Hi,

Hunk wrote On 22-10-2013 11:40:
Hello

I have two areas which you can see on the follow picture

<http://boost-geometry.203548.n3.nabble.com/file/n4025672/union_.png> 

As Points 

Blue:   
2.5 , 4 / 2.5 , 1 / 2 , 1 / 2 , 4 / 0,4 / 0,0 / 7,0 / 7,5 / 2,5 / 2 , 4
red:
2, 5 / 0 , 5 / 0 , 4 / 2,  4

i expect as solution the outside area 
0,0 7,0 7,4 0 ,4
and the obstacle inside

but the output polygon vector has only the size 1

0,4 / 0,0 / 7,0 /7,5 /0,5

but i dont understand why ...

is the problem the touch point(2,4) on polygon blue?

Nope, the problem is somewhere in your code.
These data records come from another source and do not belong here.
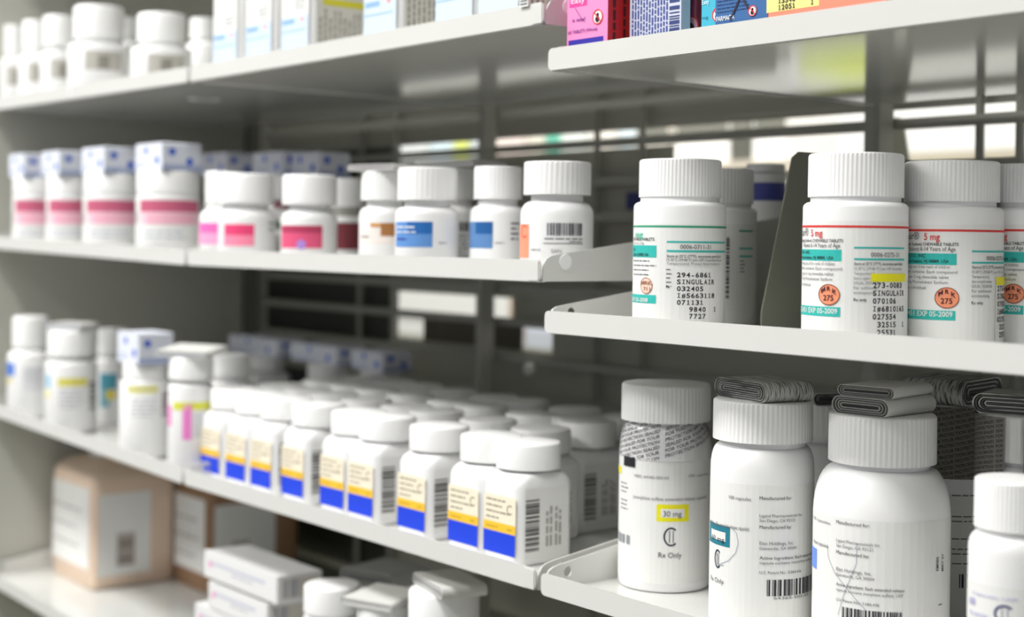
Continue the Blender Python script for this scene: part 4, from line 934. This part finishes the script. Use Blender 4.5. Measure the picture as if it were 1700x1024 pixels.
# white goods seen through the lower opening
for i, (xl, xr, y0, y1, h, lab) in enumerate(((657, 846, 530, 478, '#f4f5f2', 'wide white carton glowing through the grid below the middle shelf'), (848, 870, 530, 480, '#b08a62', 'small tan carton right of the wide white one behind the grid'), (872, 935, 590, 538, '#e4eaf8', 'pale blue white carton seen through the small gap left of the right hand shelf'), (600, 655, 560, 485, '#8f9080', 'olive grey carton at the left of the opening behind the grid'))):
    t = TR; a, b_ = at(xl, 500, t).x, at(xr, 500, t).x; f0 = ZR2; H = hpx(y1, (a + b_) / 2, t) - f0
    b = MB(); b.box(0, b_ - a - .001, 0, .12, 0, H, ink(h)); b.box(.004, b_ - a - .004, -.0004, 0, H * .3, H * .42, ink('#c9c9c4'))
    tag(b.build('storage_carton', None, (a, D + t, Z0 + f0)), lab, 'box')
# hanging tag and knob
a = at(873, 613, .335); b = MB(); b.lathe([(.0001, -.007), (.005, -.005), (.0066, 0), (.005, .005), (.0001, .007)], ink('#efeee6'), 16)
tag(b.build('plastic_clip', None, (a.x, D + .340, Z0 + a.z)), 'small round white clip on the grid below the hanging tag', 'clip')
a = at(1040, 333, .335); b = MB(); b.box(-.009, .009, 0, .006, -.008, .008, ink('#27306e'))
tag(b.build('plastic_clip', None, (a.x, D + .343, Z0 + a.z)), 'small navy blue clip on the grid left of the green lined bottle', 'clip')
# neon tag seen reflected in the shelf above
TN = .95
def mirrored(y, x=1380): return 2 * (BH['R1'] + .001) - hpx(y, at(x, y, TN).x, TN)
za, zb = mirrored(82), mirrored(114); xa_, xc_, xd_ = at(1290, 290, TN).x, at(1325, 290, TN).x, at(1432, 290, TN).x
b = MB(); b.box(xc_, xd_, 0, .10, za, zb, ink('#d6ea10')); tag(b.build('neon_carton', None, (0, D + TN, Z0)), 'yellow-green carton far behind, mirrored in the underside of the top right shelf', 'box')
b = MB(); b.box(xa_, xc_ - .002, 0, .10, za, zb, ink('#f0f0f4')); tag(b.build('small_carton', None, (0, D + TN, Z0)), 'small white carton left of the yellow-green one far behind', 'box')
b = MB(); b.box(-4.2, 0, D + TN - .02, D + TN + .15, Z0 + za - .012, Z0 + za - .0002, DARKP); tag(b.build('rear_shelf'), 'distant grey shelf under the yellow-green carton', 'shelf')
# dark bracket plate of the rear unit
X = at(1490, 225, .50).x; b = MB(); b.prism([(.40 - .0, .0), (.56, 0), (.50, .045), (.495, .048), (.43, .05)], 'x', -.0008, .0008, GREYP)
a = at(1470, 265, .42); c = at(1505, 187, .42)
b = MB(); b.prism([(0, -.03), (.030, -.03), (.018, .030), (.015, .034), (-.004, .036)], 'y', 0, .002, GREYP)
tag(b.build('bracket_plate', None, (a.x + .002, D + .416, Z0 + a.z)), 'dark tapering bracket plate behind the cap of the brightest red lined bottle', 'bracket')
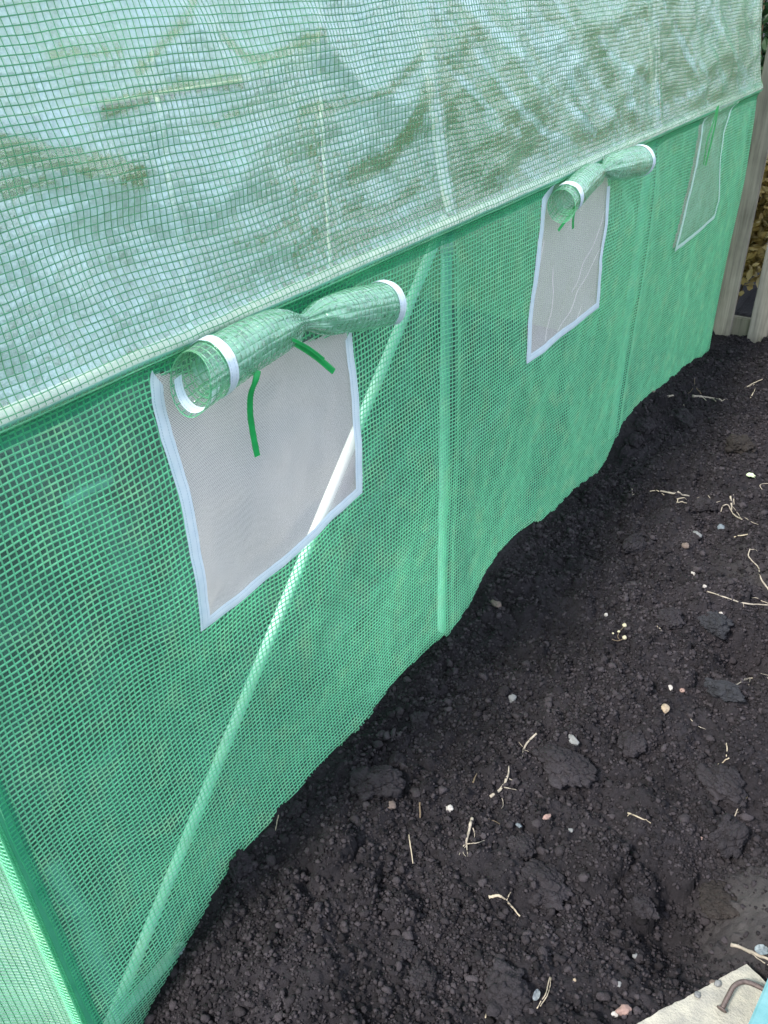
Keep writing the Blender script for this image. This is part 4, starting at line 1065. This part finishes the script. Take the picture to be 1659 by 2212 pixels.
M_ST = {"white": plain("white_pebble", (0.42, 0.385, 0.355), 0.85, 0.45, 120), "grey": plain("grey_pebble", (0.17, 0.17, 0.17), 0.8, 0.4, 120, 500), "pink": plain("pink_brick_chip", (0.26, 0.165, 0.14), 0.85, 0.4, 140, 600),
        "blue": plain("bluish_stone", (0.11, 0.13, 0.15), 0.75, 0.3, 100, 400), "tan": plain("tan_pebble", (0.34, 0.26, 0.18), 0.8, 0.4, 120, 400), "brown": plain("brown_stone", (0.13, 0.095, 0.08), 0.85, 0.4, 120, 400)}
GP = "small pebbles and chips on the soil"
STONES = [
    (c5(868, 575), 12, (1.3, 0.7, 0.6), "grey", "pale grey oval pebble lying beside a dark clod mid-slope", 2.6),
    (c5(364, 849), 7, (0.9, 1.0, 0.9), "white", "cream angular pebble near the middle root stump"),
    (c5(760, 886), 9, (0.55, 1.3, 0.6), "pink", "pink finger-shaped brick chip standing out of the soil"),
    (c5(647, 921), 6, (0.8, 1.1, 0.7), "blue", "bluish slate chip beside a dark clod"),
    (c5(857, 940), 5, (1, 1, 0.6), "grey", "tiny square grey pebble between the pink chip and the bent straw"),
    (c5(618, 406), 9, (1.1, 0.9, 0.8), "grey", "grey pebble touching a small dark clod on the upper slope"),
    (c5(127, 838), 9, (1, 1, 0.8), "brown", "brown-grey pebble below the biggest lumpy clod"),
    (c5(1240, 448), 10, (1.1, 0.9, 0.6), "tan", "tan crusty stone with a white spot on the right slope"),
    (c5(1312, 362), 5, (1, 1, 0.8), "pink", "small pinkish pebble on the right slope"),
    (c5(1262, 355), 5, (1.6, 0.8, 0.6), "white", "small white flake next to the small pinkish pebble"),
    (c5(1468, 57), 4.5, (1, 1, 0.8), "white", "white grit stuck on the flat grey clay clod"),
    (c5(1486, 1244), 5, (1.6, 0.8, 0.6), "white", "white chip on the grey-brown compacted lump"),
    (c5(1070, 1672), 10, (1.3, 0.9, 0.6), "pink", "broken pink brick chip near the bottom edge by the pale slab"),
    (c5(1037, 1686), 6, (0.9, 1.1, 0.8), "white", "white pebble touching the broken pink brick chip"),
    (c5(1120, 1450), 5, (1, 1, 0.7), "grey", "little grey pebble on the floor of the hollow"),
    (c5(552, 20), 10, (1.3, 0.8, 0.7), "brown", "smooth brownish pebble just downhill from the middle post"),
    (c5(1000, 65), 3.5, (1, 1, 1), "white", "white speck of grit above the dried seed heads"),
    (c5(4, 768), 6, (0.8, 1.3, 0.6), "white", "white chip against the biggest lumpy clod by the wall"),
    (c5(60, 717), 4, (1.3, 0.8, 0.6), "tan", "tan grain stuck on the biggest lumpy clod by the wall"),
    (c5(1053, 1565), 5, (1, 1, 0.7), "grey", "grey pebble at the lower left of the hollow's rim"),
    (c5(872, 1548), 3.5, (1, 1, 0.7), "tan", "tan grain below the bent straw near the bottom edge"),
    (c8(1285, 1510), 8.5, (0.9, 1.1, 0.8), "blue", "rounded bluish stone with a crumb of white beside it"),
    (c8(1082, 1575), 9.5, (1.1, 0.9, 0.8), "grey", "dusty grey stone downhill of the bluish stone"),
    (c8(1005, 1640), 8, (0.9, 1.1, 0.7), "brown", "dull brown stone below the dusty grey stone"),
    (c7(955, 320), 4, (1.4, 1, 0.7), "white", "white curled fragment above the hole"),
    (c7(1063, 428), 4, (1.1, 0.8, 0.8), "white", "white grit where the long pale root begins"),
    (c7(1215, 695), 4, (0.8, 1.2, 0.8), "white", "white spot of grit on the clay beside the hole"),
    (c5(1388, 970), 3, (1, 1, 0.8), "pink", "orange-pink grain on the right-hand slope"),
    (c5(1433, 1560), 6, (1, 1, 0.8), "brown", "brown crumb resting on the rim of the pale slab"),
]
for i, s in enumerate(STONES):
    p, r, sc, mt, lab = s[:5]
    lump("pebble", p, r, sc, M_ST[mt], lab, "pebble", GP, 140 + i, sink=0.26, rot=s[5] if len(s) > 5 else None, sub=3, rough_=0.32, fine=0.05)

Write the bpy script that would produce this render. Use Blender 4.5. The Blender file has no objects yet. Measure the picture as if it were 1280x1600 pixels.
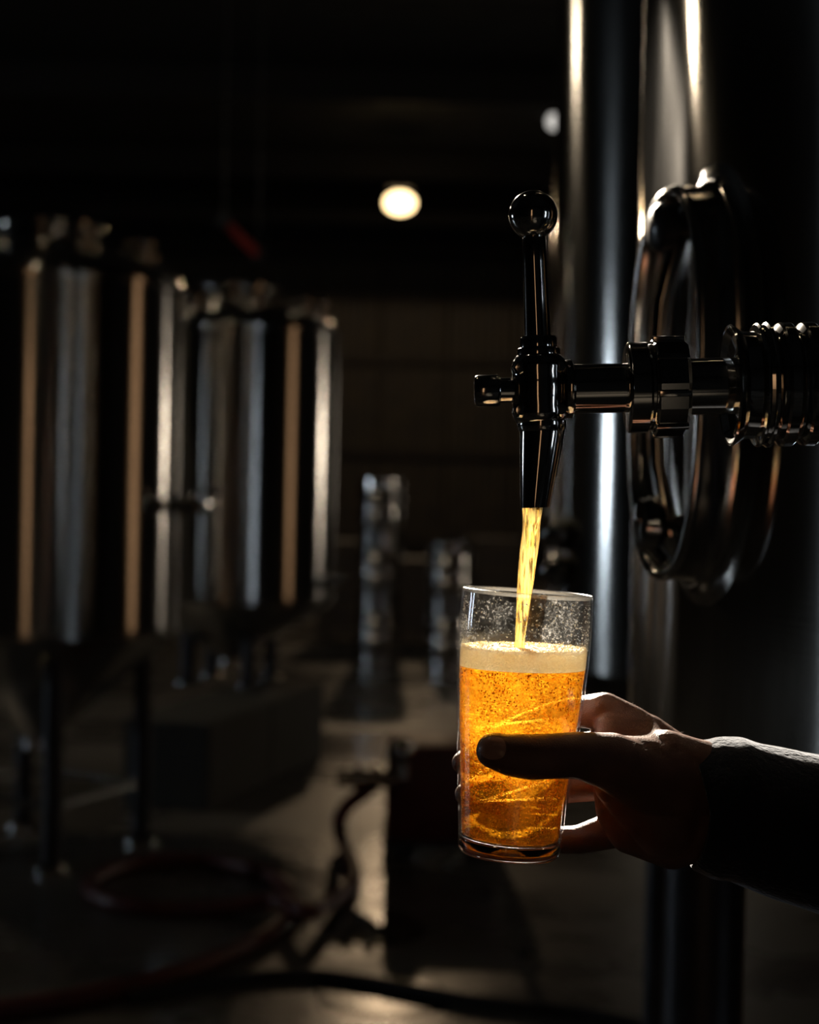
import bpy, bmesh, math, random
from mathutils import Vector, Matrix, noise
from mathutils.bvhtree import BVHTree

random.seed(7)
SC = bpy.context.scene
COL = SC.collection
PI = math.pi

# ---------------------------------------------------------------- camera
FPX = 2667.0                       # focal length in pixels of a 1280 x 1600 frame
CAM = Vector((0, 0, 1.5))
pitch = math.atan(-50 / FPX)
roll = math.radians(1.2)
F = Vector((0, math.cos(pitch), math.sin(pitch)))
R0 = Vector((1, 0, 0))
U0 = R0.cross(F)
R = R0 * math.cos(roll) + U0 * math.sin(roll)
U = U0 * math.cos(roll) - R0 * math.sin(roll)
cd = bpy.data.cameras.new('camera')
cam = bpy.data.objects.new('camera', cd)
COL.objects.link(cam)
cam.matrix_world = Matrix.Translation(CAM) @ Matrix((R, U, -F)).transposed().to_4x4()
cd.sensor_fit = 'HORIZONTAL'
cd.sensor_width = 24.0
cd.lens = 24.0 * FPX / 1280
cd.clip_start = 0.05
cd.dof.use_dof = True
D0 = 1.14
cd.dof.focus_distance = D0 - 0.01
cd.dof.aperture_fstop = 4.6
SC.camera = cam

# ---------------------------------------------------------------- world, exposure
w = bpy.data.worlds.new('world')
SC.world = w
w.use_nodes = True
w.node_tree.nodes['Background'].inputs[0].default_value = (0.5, 0.6, 0.8, 1)
w.node_tree.nodes['Background'].inputs[1].default_value = 0.02
vs = SC.view_settings
vs.view_transform = 'Standard'
vs.look = 'None'
vs.exposure = 0.0
vs.gamma = 1.0
vs.use_curve_mapping = False
SC.cycles.transparent_max_bounces = 32
SC.cycles.max_bounces = 14
SC.cycles.transmission_bounces = 14

# light levels (radiance of the windows, watts of the lamps)
KEY_W = 12500.0                      # spotlight behind the tap
HALL_W = 20.0                       # pendant over the left tanks
BULB_W = 115.0                       # far pendant
WIN = dict(behind=1.0, right_mid=0.7, right_near=6.0, right_far=30.0, left_low=26.0, left_high=0.2, far=1.5)
WARM, COOL, NEUT = (1.0, 0.58, 0.30), (0.72, 0.86, 1.0), (1.0, 0.86, 0.68)
KEY_POS = Vector((-0.62, 7.5, 3.9))

# ---------------------------------------------------------------- helpers
def H(px, py, d=0.0):
    """point seen at a pixel of the photograph, d metres behind the plane of the tap"""
    return CAM + (F + R * ((px - 640) / FPX) + U * ((800 - py) / FPX)) * (D0 + d)
def ray(px, py):
    return F + R * ((px - 640) / FPX) + U * ((800 - py) / FPX)
def at(px, py, Y):
    r = ray(px, py); return CAM + r * (Y / r.y)
def onfloor(px, py, z=0.0):
    r = ray(px, py); return CAM + r * ((z - CAM.z) / r.z)
K = D0 / FPX                        # metres per pixel in the plane of the tap

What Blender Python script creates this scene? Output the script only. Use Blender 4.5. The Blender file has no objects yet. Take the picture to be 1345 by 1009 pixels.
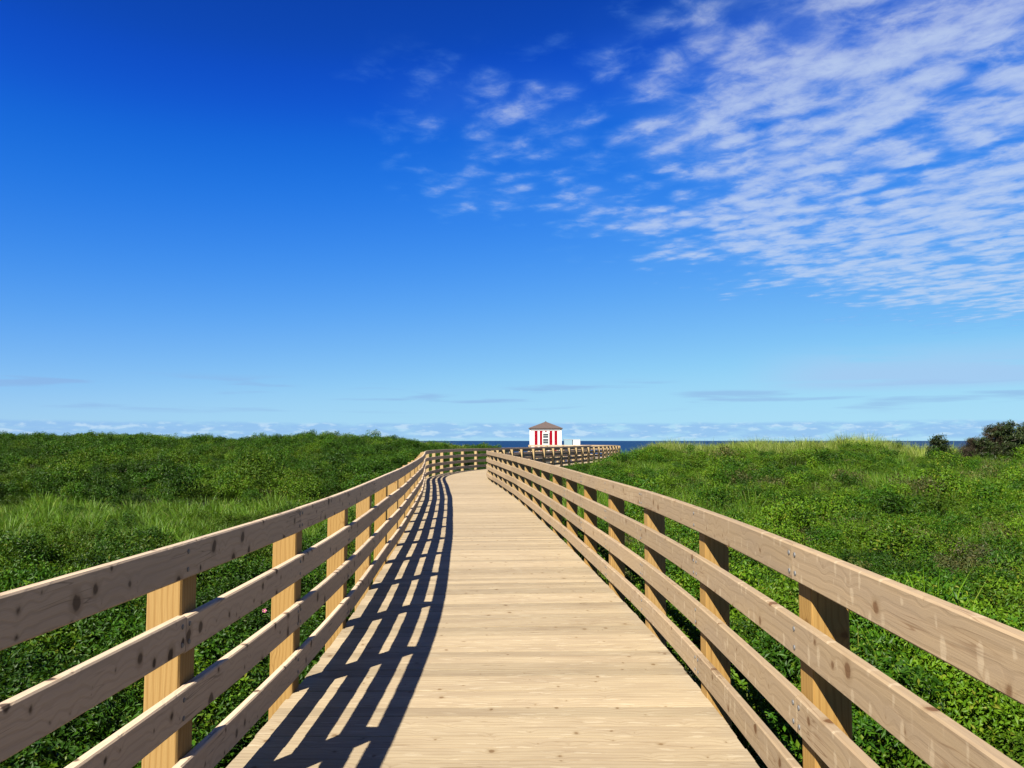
import bpy, bmesh, math, random
import numpy as np
from mathutils import Vector, Matrix, noise as mnoise

R = math.radians
random.seed(7)
rng = np.random.default_rng(7)
scene = bpy.context.scene
COL = scene.collection

# ------------------------------------------------------------------ camera
cam_d = bpy.data.cameras.new("camera")
cam = bpy.data.objects.new("camera", cam_d)
COL.objects.link(cam)
scene.camera = cam
CAM_H = 1.5
cam.location = (0, 0, CAM_H)
cam_d.sensor_fit = 'HORIZONTAL'
cam_d.sensor_width = 36.0
cam_d.lens = 36.0 * 1000.0 / 1345.0
PITCH = math.atan(74.5 / 1000.0)
cam.rotation_euler = (math.pi / 2 + PITCH, 0, 0)
cam_d.clip_start = 0.05
cam_d.clip_end = 60000

# ------------------------------------------------------------------ sun + view
SUN_AZ = 180 + 35.5      # compass bearing of the sun, clockwise from +Y
SUN_EL = 43.0
sd = bpy.data.lights.new("sun", 'SUN')
sd.energy = 5.0
sd.angle = R(0.5)
sd.color = (1.0, 0.93, 0.80)
sun = bpy.data.objects.new("sun", sd)
COL.objects.link(sun)
sun_dir = Vector((math.sin(R(SUN_AZ)) * math.cos(R(SUN_EL)), math.cos(R(SUN_AZ)) * math.cos(R(SUN_EL)), math.sin(R(SUN_EL))))
sun.rotation_euler = sun_dir.to_track_quat('Z', 'Y').to_euler()
sun.location = (-20, -30, 40)

scene.view_settings.view_transform = 'Standard'
scene.view_settings.look = 'None'
scene.view_settings.exposure = 2.2
scene.view_settings.gamma = 1.0

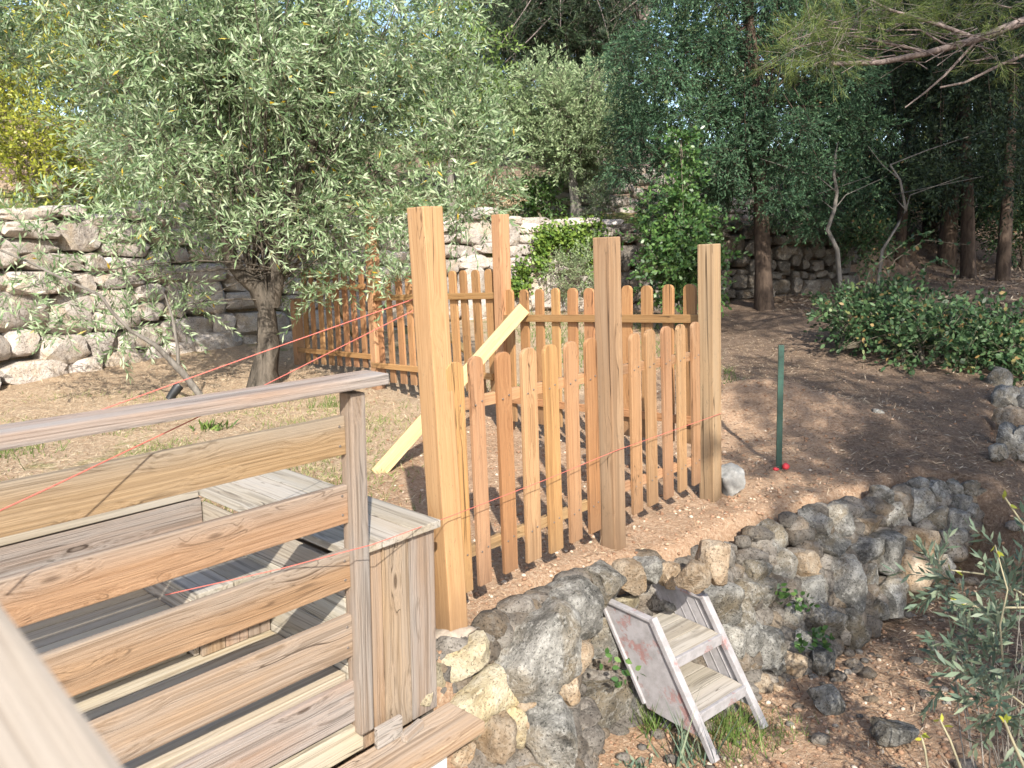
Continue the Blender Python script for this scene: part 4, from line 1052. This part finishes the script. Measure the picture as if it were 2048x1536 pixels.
# far hillside wood: reads as one mass
hcl = []
for _ in range(420):
    x = -34+76*rng.random(); y = 27+16*rng.random()
    z = TZ(x, y); hgt = 2.5+3.2*rng.random()+(2.0 if x > -2 else 0)
    for q in range(2): hcl.append((x+rng.normal()*.5, y+rng.normal()*.5, z+hgt*(.25+.75*rng.random()), 1.3))
P, Dd, Rr = clump_pts(hcl, 16, .3, 1., .9)
V, F = shoots(P, Dd, .9*(.6+.8*rng.random(len(P))), 7, .26, .13, 50, .1, 6)
tag(ob('far_wood', mesh_np('far_wood', V, F, leafmat('far wood leaves', [(0, (.03, .05, .018)), (.5, (.07, .10, .035)), (1, (.14, .17, .06))], .2))), 'far wooded hillside closing the view behind the garden trees', 'wood', kind='stuff')

# bent saplings
for path, r, lab in (([(1690, 565), (1675, 500), (1655, 460), (1668, 420), (1674, 385), (1668, 350), (1672, 300)], .035, 'pale crooked sapling trunk in front of the shaded wall'),
                     ([(1755, 560), (1765, 500), (1795, 450), (1812, 420), (1800, 360), (1780, 330)], .026, 'thin grey sapling leaning right above the bramble bush')):
    d = 11; pts = [U(x, y, d) for x, y in path]; z0 = TZ(pts[0].x, pts[0].y); pts[0].z = min(pts[0].z, z0-.03)
    r_ = thing('sapling', pts[0], lab, 'tree'); mb = MB()
    mb.tube(pts, [r*(1-.6*i/len(pts)) for i in range(len(pts))], 7, .2)
    for j in range(4):
        e = pts[3+j % 3]; mb.tube([e, e+Vector((rng.normal()*.25, 0, .2)), e+Vector((rng.normal()*.5, 0, .45))], [.01, .007, .003], 5)
    mb.build('trunk', B_PALE, r_, W[r_.name])
    cl_ = [tuple(pts[-1]+Vector((rng.normal()*.3, rng.normal()*.3, rng.normal()*.25)))+(.16,) for _ in range(9)]
    P, Dd, Rr = clump_pts(cl_, 7); V, F = shoots(P, Dd, .2, 7, .045, .02, 50, .1, 6)
    ob('crown', mesh_np('crown', V-np.array(W[r_.name].translation), F, L_BRAM), r_, W[r_.name])

# bramble bush
bcl = []
for x, y, d, r in [(1690, 620, 8.6, .3), (1750, 600, 8.8, .34), (1800, 610, 8.6, .34), (1850, 630, 8.3, .34), (1900, 640, 8.2, .36), (1960, 660, 8.0, .34), (2010, 690, 7.8, .34), (1830, 670, 8.0, .3), (1900, 690, 7.8, .3), (1960, 710, 7.7, .28), (2040, 720, 7.6, .3), (1720, 650, 8.4, .22), (1700, 600, 9.0, .2), (1800, 580, 8.9, .2), (1940, 640, 8.5, .28), (2030, 650, 8.0, .3), (1780, 650, 8.3, .28), (2046, 690, 7.6, .25)]:
    for _ in range(6):
        p = U(x+rng.normal()*26, y+10+rng.normal()*16, d+rng.normal()*.15); bcl.append((p.x, p.y, max(p.z, TZ(p.x, p.y)+.05), r*.55))
BB = U(1850, 720, 8.0); BB.z = TZ(BB.x, BB.y)
tree('bramble_bush', 'wide dark green bramble bush spreading over the shaded slope', 'bush', BB, [BB, BB+Vector((0, .2, .25))], [BB, BB+Vector((.5, .1, .1)), BB+Vector((-.7, .4, .1))], bcl, L_BRAM, B_TWIG, .02, 10, .28, (.055, .034), None, 58, .2, 6, 2, .3, nl=9, twr=.002)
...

I don't see your code so I cannot see what it is, but probably your polygon-definitions (CCW/CCW, Open/Closed) do not correspond to the input you specify. You can always call "correct".

This code works for me:
    boost::geometry::read_wkt("POLYGON((2.5 4 , 2.5   1 , 2   1 , 2   4 , 0 4 , 0 0 , 7 0 , 7 5 , 2 5 , 2 4, 2.5 4))", green);
    boost::geometry::read_wkt("POLYGON((2  5 , 0   5 , 0   4 , 2   4))", blue);

    boost::geometry::correct(green);
    boost::geometry::correct(blue);


and delivers:


The orange line is the union. Colors are different because I adapted a standard doumentation sample.
http://www.boost.org/doc/libs/1_54_0/libs/geometry/doc/html/geometry/reference/algorithms/union_.html


Another option is (remembering your previous mail about REGISTER_RING) that you consider a ring as a polygon. That is not the case. The ring is a simple geometry without any holes. You can output a union to a ring, but any hole is than (by design) discarded. A ring cannot have holes, by definition.